Als das Zelt dann aufgebaut ist, steht nach Wäsche- und Körperpflege noch der Einkauf an. Mittlerweile ist es schon halb acht und der digital gefundene COOP schließt um 8, ergo kommen wir jetzt ein wenig in Wallung.
Bude ist ein nicht sehr großes, im Zentrum ganz nettes Städtchen mit einigen urigen Pubs und den üblichen kleinen Geschäften und Restaurants. Es ist Freitagabend und das britische Wochenende startet gerade durch. Die Kneipen mit ihren Biergärten sind gut besucht und die Jugend der Stadt zeigt an den üblichen Plätzen das übliche Balz- und Imponiergehabe.

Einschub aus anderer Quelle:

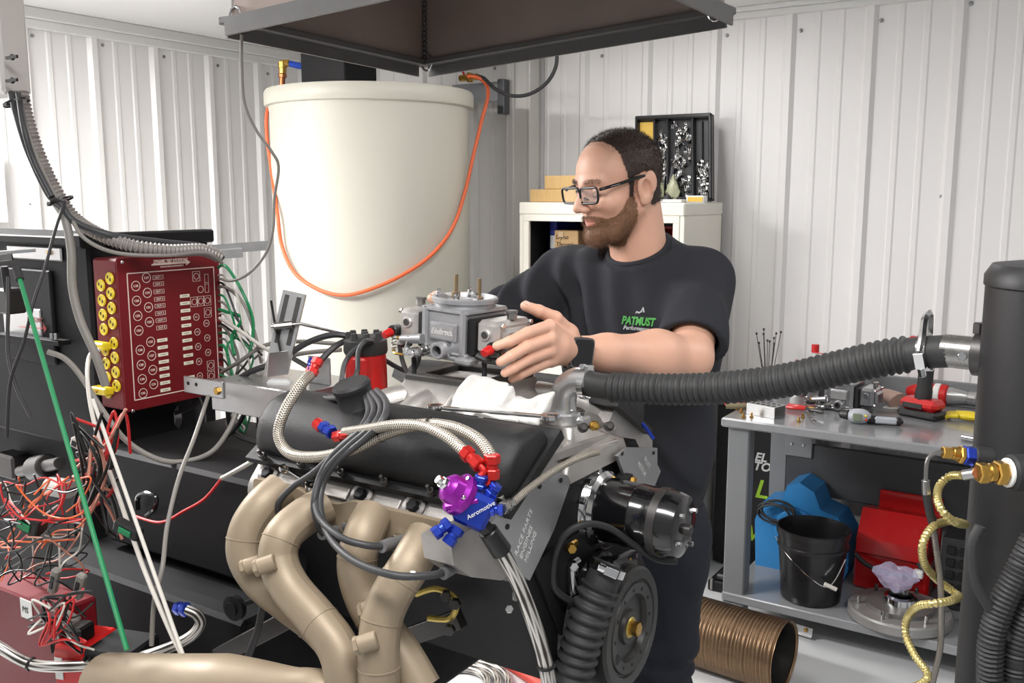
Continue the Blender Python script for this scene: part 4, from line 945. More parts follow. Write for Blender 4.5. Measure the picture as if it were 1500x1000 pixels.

Zum COOP ist es nicht weit und die gewohnten Versorgungskomponenten wandern in den Einkaufskorb: Bananen als schnell wirkende und nicht belastende Kraftspender, Babybel und Bifis sind Zwischenmahlzeiten, Sandwiches und Instant-Kaffe+Milch-Tütchen (Frühstück), pasties (Abendbrot) und – der Pubbesuch heute wurde gecancelt – ein 4er-Pack Bier. Das alles wird dann in entspannterer Gangart zurück zum Campingplatz getragen und kommt dort z.T. gleich zum Einsatz. Dann fordert die Anstrengung der zurückliegenden beiden Tage ihren Tribut und es wird eine frühe Nachtruhe ausgerufen.